The availability of containers in China has improved after the Chinese New Year, breaking the trend of months of crippling shortages, according to Container xChange.

The container leasing and trading platform’s Container Availability Index (CAx) reading of incoming containers across Chinese main ports is currently up 56% compared to before the Chinese New Year (CNY) holidays which started on February 11.

At Shanghai, the biggest Chinese box port, the CAx has increased 64% for 20-foot dry containers when comparing pre- and post-CNY container availability.

For 40-foot dry containers, the increase is even more stark, with box availability improving 112% over the same period.

Johannes Schlingmeier, CEO of Container xChange, said that even though many factories continued operations through the Lunar New Year due to high demand for exports, the drop in output, even if less than normal, as trade slowed for the holidays was enough to allow the container supply/demand imbalance to narrow.

In CAx, an index reading of below 0.5 means more containers leave a port compared to the number that enters. Above 0.5 means more containers are entering the port.

“One week of index values greater than 0.5 does not mean so much but exceeding the 0.5 marks for several weeks in a row like Shanghai and other main ports in China have done means that finally more containers are entering ports regularly, giving them the chance to allow the container supply/demand imbalance to reduce,” said Schlingmeier.

For exporters who continue to struggle with finding the right equipment, other Chinese ports such as Qingdao, Dalian, and Ningbo are great alternatives to Shanghai, he added.

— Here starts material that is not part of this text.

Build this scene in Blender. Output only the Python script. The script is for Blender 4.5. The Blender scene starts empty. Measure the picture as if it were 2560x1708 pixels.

Dalian, with the highest equipment availability of the three ports, shows the highest post-CNY index values with 0.79 for 20-foot dry containers and 0.80 for 40-foot dry containers—up 17% and 27%, respectively, since the pre-CNY period.

At Qingdao, 20-foot dry and 40-foot dry post-CNY container availability readings on the CAx are 0.64 and 0.65, up from 0.42 and 0.39 during the pre-CNY period.

Container prices confirm the positive trend. After record highs for used container boxes in January of US$5,593 for cargo-worthy containers, prices fell to $3,750 in February.

“These prices are still far higher than buyers usually pay for newly built containers, but this is still good news for companies who export from China,” said Schlingmeier.

“With so many supply chain disruptions still evident, we expect container availability in China and elsewhere to remain volatile. But thus far in 2021 there are positive signs that availability at key export hubs is improving.”